On September 16, 1975, a Tuesday, at 10 a.m. in room 318 of the Russell Senate Office Building, it was "declared":
"We must know to what degree they [the CIA, the FBI, the NSA, etc] have turned their techniques inward to spy on the American people … If such unlawful and improper conduct is not exposed and stopped, it could, in time, undermine the very foundation of freedom in our own land."
This was a "reference", 38 years ago, to Edward Snowden, who was not born at the time, but who today is 29 years old, during the Hearings of the Select Committee to Study Governmental, Operations With Respect to Intelligence Activities of the United States Senate, also known as "The Church Committee". [Vol. I, p. 2]. Of course, the emphasis has been added.

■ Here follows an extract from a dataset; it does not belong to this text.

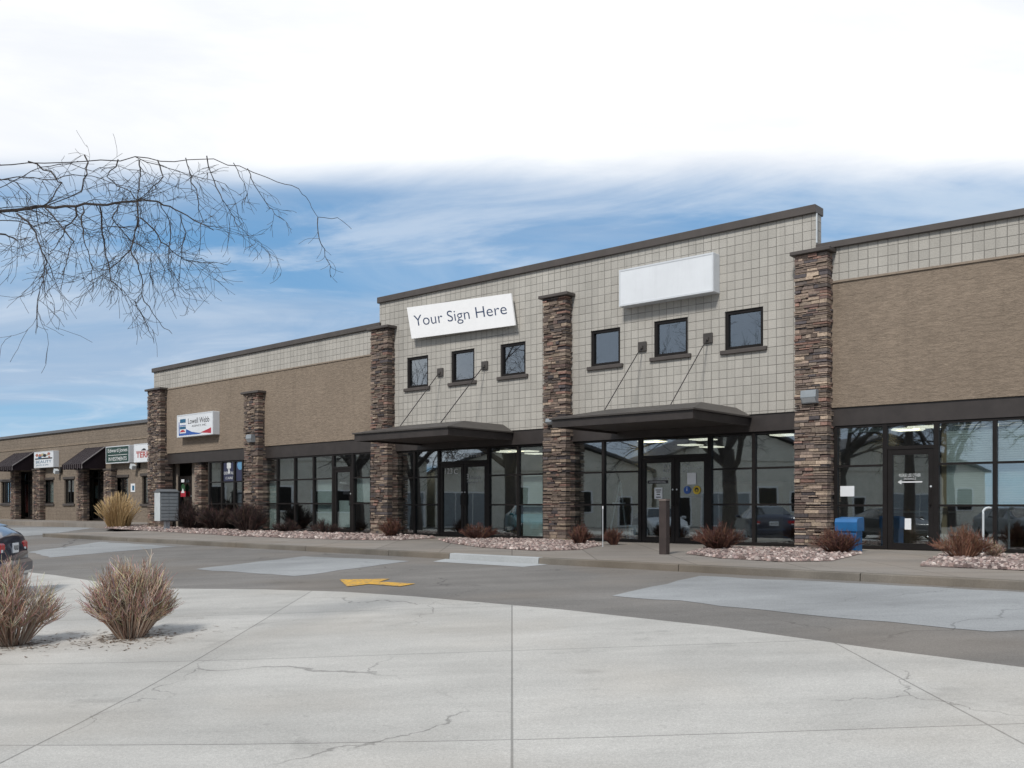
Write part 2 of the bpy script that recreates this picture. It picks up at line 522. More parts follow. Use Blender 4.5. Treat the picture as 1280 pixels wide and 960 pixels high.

The comments that follow come from a non-American, a Greek, and address the interesting problem of freedom in the US society. By "society" we mean the approximate 67% of [normal] ordinary Americans and exclude the "moderate" 33%, which includes the vulgar 1% of the ruling elites. Of course, for the 1% there is no problem of freedom; they are the problem.
The US society from about the middle of the 19th century to about the 1970s was a free society, compared to the societies of other "advanced" societies; British, French, German, etc. (of course, taking into account the "peculiar" situation of its dark-skinned US citizens). If I am not mistaken, there is no other place in the world that a "Church Committee" or a FOIA [Freedom of Information Act] could exist. Yet, during the Reagan-Bush(es)-Clinton-Obama era there has been a rather overt downhill course towards a quasi police-state in the US.
I think that one of the factors that contributed to this progressiveness (leftist to even "leftish" attitude) of the US people, was the revolutionaries, known as the "48ers", especially the German ones, who arrived in the US as immigrants, after the suppression of the 1848 social revolution in Europe. That the "Haymarket 8-hours-work" victory, probably one of the most socially successful and tragic historical incidents, happened in the US, could be a verification of that. The "Wobblies" of the late 19th and early 20th century is one more piece of evidence about this progressiveness of the US people.
Also, there have never been conditions of freedom in other societies that could allow what the following American individuals wrote or did:
– David Wise and Thomas B.Ross ["The Invisible Government", Vintage, 1964].
– Daniel Ellsberg [The Pentagon Papers, 1971].
– Victor Marcetti and John D, Marks ["The CIA and the Cult of Intelligence", Knopf, 1974 and Dell 1980].